**** Recorded information ****

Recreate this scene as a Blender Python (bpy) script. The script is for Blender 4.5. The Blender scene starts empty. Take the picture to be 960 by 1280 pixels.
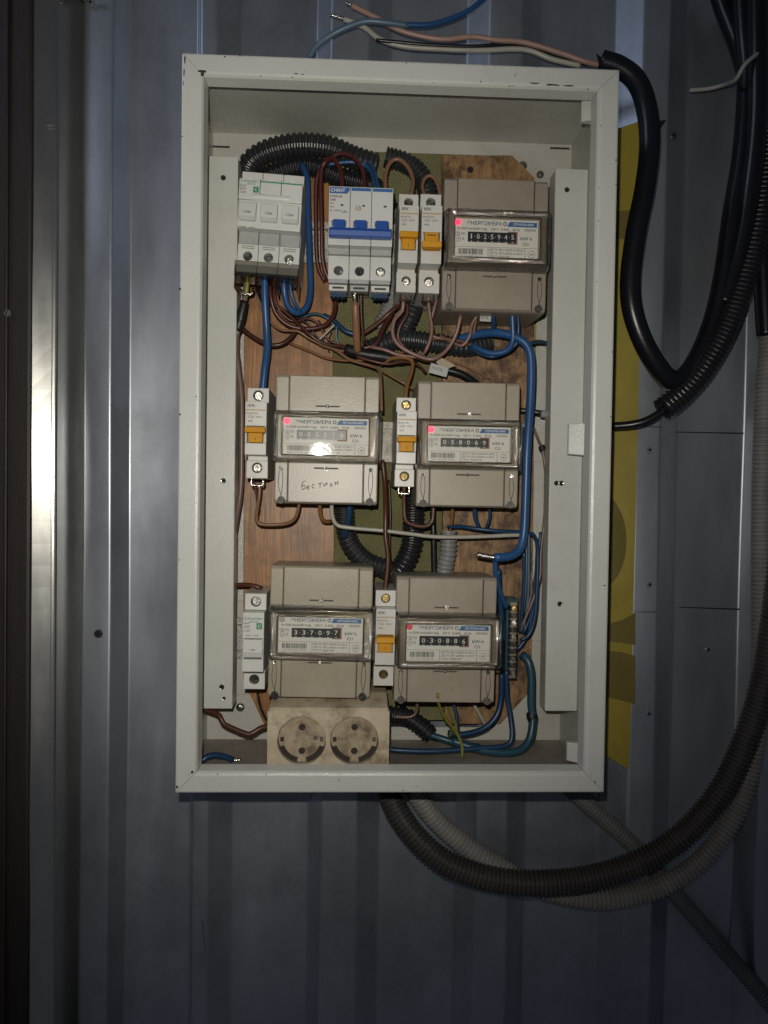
import bpy, math, random
import numpy as np
from mathutils import Vector, Euler, Matrix
rnd = random.Random(7)
C = bpy.context.scene.collection
sc = bpy.context.scene

# ------------------------------------------------------------------ camera, world, lamp, exposure
CAM = Vector((-.0335, -.5778, -.0467))
ROT = Euler((math.pi/2-.0229, -.0151, -.0418), 'XYZ')
cd = bpy.data.cameras.new('camera'); cam = bpy.data.objects.new('camera', cd); C.objects.link(cam)
cam.location = CAM; cam.rotation_euler = ROT
cd.sensor_fit = 'HORIZONTAL'; cd.sensor_width = 36; cd.lens = 36*980/960
cd.clip_start = .01; cd.clip_end = 50
sc.camera = cam
world = bpy.data.worlds.new('World'); sc.world = world; world.use_nodes = True
bg = world.node_tree.nodes['Background']; bg.inputs[0].default_value = (.60, .68, .85, 1); bg.inputs[1].default_value = .042
sc.view_settings.view_transform = 'Standard'; sc.view_settings.look = 'None'; sc.view_settings.gamma = 1
sc.view_settings.exposure = 0
fl = bpy.data.lights.new('phone_flash', 'SPOT'); fl.energy = 9.7; fl.color = (1, .955, .86); fl.shadow_soft_size = .0035
fl.spot_size = math.radians(96); fl.spot_blend = 1.0
flo = bpy.data.objects.new('phone_flash', fl); C.objects.link(flo)
flo.location = (-.047, -.575, -.012)
flo.rotation_euler = (Vector((-.105, .1, .035))-flo.location).to_track_quat('-Z', 'Y').to_euler()
sk = bpy.data.lights.new('ambient_daylight', 'AREA'); sk.energy = 1.5; sk.color = (.62, .74, 1); sk.size = .5; sk.size_y = .25; sk.shape = 'RECTANGLE'  # unseen area lamp for bluish ambient daylight from the upper left
sko = bpy.data.objects.new('ambient_daylight', sk); C.objects.link(sko)
sko.location = (-1.05, -.62, .75); sko.rotation_euler = (Vector((-.05, .12, .05))-sko.location).to_track_quat('-Z', 'Y').to_euler()
try:
    sc.cycles.max_bounces = 8; sc.cycles.transparent_max_bounces = 12; sc.cycles.caustics_reflective = False; sc.cycles.caustics_refractive = False
    sc.cycles.sample_clamp_indirect = 3
except Exception: pass

M3c = ROT.to_matrix()
def P(px, py, y):
    """point of the place seen at (px, py) of the 960 x 1280 photograph, on the upright plane at depth y"""
    d = M3c @ Vector(((px-480)/980, (640-py)/980, -1))
    t = (y-CAM.y)/d.y
    return CAM + d*t
def mmpx(y): return (y-CAM.y)/980

# ------------------------------------------------------------------ materials
def nt_of(m): m.use_nodes = True; return m.node_tree
MATS = {}
def mat(name, col, rough=.5, metal=0., bump=0., bscale=400., vary=0., vscale=60., dirt=None, spec=.5, coat=0., stretch=None, emit=None, dthr=(.5,.75), rvary=0.):
    if name in MATS: return MATS[name]
    m = bpy.data.materials.new(name); nt = nt_of(m); N = nt.nodes; L = nt.links
    b = N['Principled BSDF']
    b.inputs['Base Color'].default_value = (*col, 1); b.inputs['Roughness'].default_value = rough
    b.inputs['Metallic'].default_value = metal; b.inputs['Specular IOR Level'].default_value = spec
    b.inputs['Coat Weight'].default_value = coat
    tc = N.new('ShaderNodeTexCoord'); src = tc.outputs['Object']
    if stretch:
        mp = N.new('ShaderNodeMapping'); mp.inputs['Scale'].default_value = stretch; L.new(src, mp.inputs[0]); src = mp.outputs[0]
    cout = None
    if vary:
        n = N.new('ShaderNodeTexNoise'); n.inputs['Scale'].default_value = vscale; n.inputs['Detail'].default_value = 6; n.inputs['Roughness'].default_value = .65
        L.new(src, n.inputs['Vector'])
        r = N.new('ShaderNodeValToRGB'); r.color_ramp.elements[0].position = .3; r.color_ramp.elements[1].position = .7
        r.color_ramp.elements[0].color = (*[c*(1-vary) for c in col], 1); r.color_ramp.elements[1].color = (*[min(1, c*(1+vary)) for c in col], 1)
        L.new(n.outputs['Fac'], r.inputs[0]); cout = r.outputs[0]
    if dirt:
        n2 = N.new('ShaderNodeTexNoise'); n2.inputs['Scale'].default_value = vscale*.45; n2.inputs['Detail'].default_value = 8; n2.inputs['Roughness'].default_value = .7
        L.new(tc.outputs['Object'], n2.inputs['Vector'])
        r2 = N.new('ShaderNodeValToRGB'); r2.color_ramp.elements[0].position = dthr[0]; r2.color_ramp.elements[1].position = dthr[1]
        r2.color_ramp.elements[0].color = (0, 0, 0, 1); r2.color_ramp.elements[1].color = (1, 1, 1, 1)
        L.new(n2.outputs['Fac'], r2.inputs[0])
        mx = N.new('ShaderNodeMix'); mx.data_type = 'RGBA'
        L.new(r2.outputs[0], mx.inputs[0])
        if cout: L.new(cout, mx.inputs[6])
        else: mx.inputs[6].default_value = (*col, 1)
        mx.inputs[7].default_value = (*dirt, 1); cout = mx.outputs[2]
    if cout: L.new(cout, b.inputs['Base Color'])
    if rvary:
        n3 = N.new('ShaderNodeTexNoise'); n3.inputs['Scale'].default_value = vscale*.7; n3.inputs['Detail'].default_value = 6
        L.new(src, n3.inputs['Vector'])
        mr = N.new('ShaderNodeMapRange'); mr.inputs['From Min'].default_value = .3; mr.inputs['From Max'].default_value = .7
        mr.inputs['To Min'].default_value = max(.05, rough-rvary); mr.inputs['To Max'].default_value = min(1, rough+rvary)
        L.new(n3.outputs['Fac'], mr.inputs[0]); L.new(mr.outputs[0], b.inputs['Roughness'])
    if bump:
        nb = N.new('ShaderNodeTexNoise'); nb.inputs['Scale'].default_value = bscale; nb.inputs['Detail'].default_value = 3
        L.new(src, nb.inputs['Vector'])
        bp = N.new('ShaderNodeBump'); bp.inputs['Strength'].default_value = bump; bp.inputs['Distance'].default_value = .001
        L.new(nb.outputs['Fac'], bp.inputs['Height']); L.new(bp.outputs[0], b.inputs['Normal'])
    if emit:
        b.inputs['Emission Color'].default_value = (*emit[0], 1); b.inputs['Emission Strength'].default_value = emit[1]
    MATS[name] = m; return m

enamel = mat('white_powder_coat', (.58, .58, .535), .26, bump=.20, bscale=1100, vary=.05, vscale=14, dirt=(.36, .33, .27), dthr=(.60, .85))
enamel_in = mat('white_powder_coat_inside', (.50, .49, .44), .22, bump=.5, bscale=900, vary=.06, vscale=12, dirt=(.30, .265, .22), dthr=(.52, .85))
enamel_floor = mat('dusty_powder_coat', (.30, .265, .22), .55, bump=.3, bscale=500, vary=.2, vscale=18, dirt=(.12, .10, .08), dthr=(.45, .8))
rust = mat('rust_chip', (.045, .028, .018), .8, bump=.4, bscale=900)
dark = mat('dark_gap', (.012, .011, .010), .9)
seam = mat('seam_shadow_gap', (.10, .09, .07), .8)
steel = mat('zinc_screw', (.36, .345, .31), .16, metal=1, bump=.25, bscale=900, vary=.15, vscale=300)
brass = mat('brass_screw', (.62, .44, .18), .18, metal=1, bump=.25, bscale=900)
oldscrew = mat('dull_seal_screw', (.14, .13, .12), .5, metal=.6, bump=.3, bscale=700)
railm = mat('zinc_rail', (.48, .46, .40), .42, metal=.85, bump=1.0, bscale=900, vary=.2, vscale=90)
strapm = mat('strap_white', (.50, .48, .42), .4, bump=.12, bscale=600, vary=.05, vscale=30)
cream = mat('breaker_plastic', (.58, .565, .515), .36, bump=.05, bscale=700, vary=.05, vscale=40)
creamlabel = mat('breaker_face', (.47, .455, .40), .40, vary=.04, vscale=40)
white3 = mat('white_breaker_plastic', (.64, .64, .605), .34, bump=.05, bscale=700, vary=.04, vscale=40)
white3d = mat('grey_recess_plastic', (.36, .36, .345), .5, vary=.06, vscale=60)
chintw = mat('cool_white_plastic', (.60, .60, .565), .36, vary=.04, vscale=40)
orange = mat('orange_toggle', (.58, .27, .012), .55, spec=.25, vary=.08, vscale=70)
bluetog = mat('blue_toggle', (.015, .075, .33), .36, vary=.06, vscale=70)
blueprint = mat('blue_print', (.03, .12, .33), .5)
greenprint = mat('green_print', (.03, .25, .12), .5)
ink = mat('grey_ink', (.030, .030, .030), .6)
inklight = mat('light_grey_ink', (.09, .09, .085), .6)
redink = mat('red_ink', (.32, .04, .03), .6)
whiteink = mat('white_ink', (.75, .75, .72), .6)
meterpl = mat('taupe_meter_plastic', (.335, .29, .225), .40, bump=.08, bscale=600, vary=.05, vscale=25, dirt=(.24, .20, .15), dthr=(.55, .9))
meterdk = mat('meter_groove', (.07, .058, .045), .7)
paper = mat('meter_label', (.70, .69, .65), .55, vary=.03, vscale=60)
window = mat('counter_window', (.018, .02, .025), .35)
penink = mat('pen_ink', (.13, .045, .03), .6)
socketm = mat('aged_socket_plastic', (.56, .475, .345), .26, bump=.10, bscale=300, vary=.16, vscale=70, dirt=(.22, .15, .085), dthr=(.50, .68), rvary=.1)
socketin = mat('socket_recess_plastic', (.42, .34, .235), .3, vary=.25, vscale=120, dirt=(.14, .095, .06), dthr=(.47, .66))
sockdark = mat('socket_dark_hole', (.03, .022, .015), .7)
plyL = mat('orange_brown_plywood', (.32, .15, .05), .42, bump=.25, bscale=90, vary=.45, vscale=60, stretch=(6, 6, .35), dirt=(.19, .085, .03), dthr=(.46, .62))
plyR = mat('stained_plywood', (.27, .155, .07), .6, bump=.4, bscale=200, vary=.5, vscale=110, stretch=(3., 3., .6), dirt=(.075, .038, .018), dthr=(.47, .60))
clearp = None
yl = mat('yellow_sign_sheet', (.34, .265, .032), .42, vary=.08, vscale=30, dirt=(.24, .17, .015), dthr=(.5, .85))
ylp = mat('sign_brown_print', (.165, .13, .03), .45, vary=.1, vscale=40)
wv = {}
def wm(name, col, rough=.36, **k): wv[name] = mat('insulation_'+name, col, rough, bump=.06, bscale=250, vary=.14, vscale=45, **k)
wm('blue', (.020, .078, .21)); wm('darkblue', (.012, .042, .105)); wm('teal', (.018, .065, .10)); wm('brown', (.085, .032, .016)); wm('maroon', (.075, .018, .014))
wm('tan', (.24, .125, .07)); wm('rosy', (.21, .115, .095)); wm('orangetan', (.23, .10, .035)); wm('white', (.42, .40, .34))
wm('black', (.010, .010, .012), .32); wm('jacket', (.008, .009, .013), .30); wm('yg', (.20, .20, .03)); wm('greyblue', (.10, .16, .22)); wm('pink', (.38, .24, .19)); wm('darkred', (.06, .02, .012))
wm('mauve', (.16, .10, .085))
blackcon = mat('black_conduit_plastic', (.018, .019, .022), .34, vary=.15, vscale=60)
coalcon = mat('charcoal_conduit_plastic', (.028, .030, .033), .34, vary=.2, vscale=60)
browncon = mat('dusty_brown_conduit', (.058, .053, .050), .5, vary=.25, vscale=50)
greycon = mat('grey_conduit_plastic', (.235, .235, .235), .42, vary=.15, vscale=60)
warmcon = mat('warm_grey_conduit', (.29, .275, .26), .5, vary=.2, vscale=40)
dimcon = mat('dark_grey_conduit', (.17, .175, .17), .5, vary=.2, vscale=40)
tapem = mat('black_tape', (.012, .011, .011), .45, bump=.3, bscale=300)
tintin = mat('tinned_copper', (.70, .66, .58), .22, metal=1, bump=.5, bscale=900)
cabletie = mat('cable_tie_plastic', (.36, .36, .33), .5)
postm = mat('dark_brown_post', (.022, .014, .010), .55, bump=.15, bscale=200, vary=.3, vscale=40, stretch=(5, 5, .4))
def wallmat(name, col, rough, metal, vs=1.):
    m = mat(name, col, rough, metal, vary=.09, vscale=11, stretch=(2.6, 2.6, .6), rvary=.08, dirt=tuple(c*.55 for c in col), dthr=(.47, .80), bump=.10, bscale=9)
    return m
zinc = wallmat('blue_grey_galvanised_sheet', (.47, .50, .545), .38, .80)
stripm = mat('bright_flashing_metal', (.62, .61, .57), .25, metal=.95, vary=.10, vscale=12, stretch=(3, 3, .8), rvary=.05, bump=.03, bscale=40)
led = mat('red_indicator_light', (.8, .02, .05), .4, emit=((1, .04, .12), 1.6))
led2 = mat('dim_red_indicator', (.38, .06, .06), .4, emit=((1, .05, .12), .18))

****

What is being asked.
Pictures are excluded; extract exactly the lines from the start of the data through the line that holds "sc = bpy.context.scene", both ends included.

Result.
Recreate this scene as a Blender Python (bpy) script. The script is for Blender 4.5. The Blender scene starts empty. Take the picture to be 960 by 1280 pixels.
import bpy, math, random
import numpy as np
from mathutils import Vector, Euler, Matrix
rnd = random.Random(7)
C = bpy.context.scene.collection
sc = bpy.context.scene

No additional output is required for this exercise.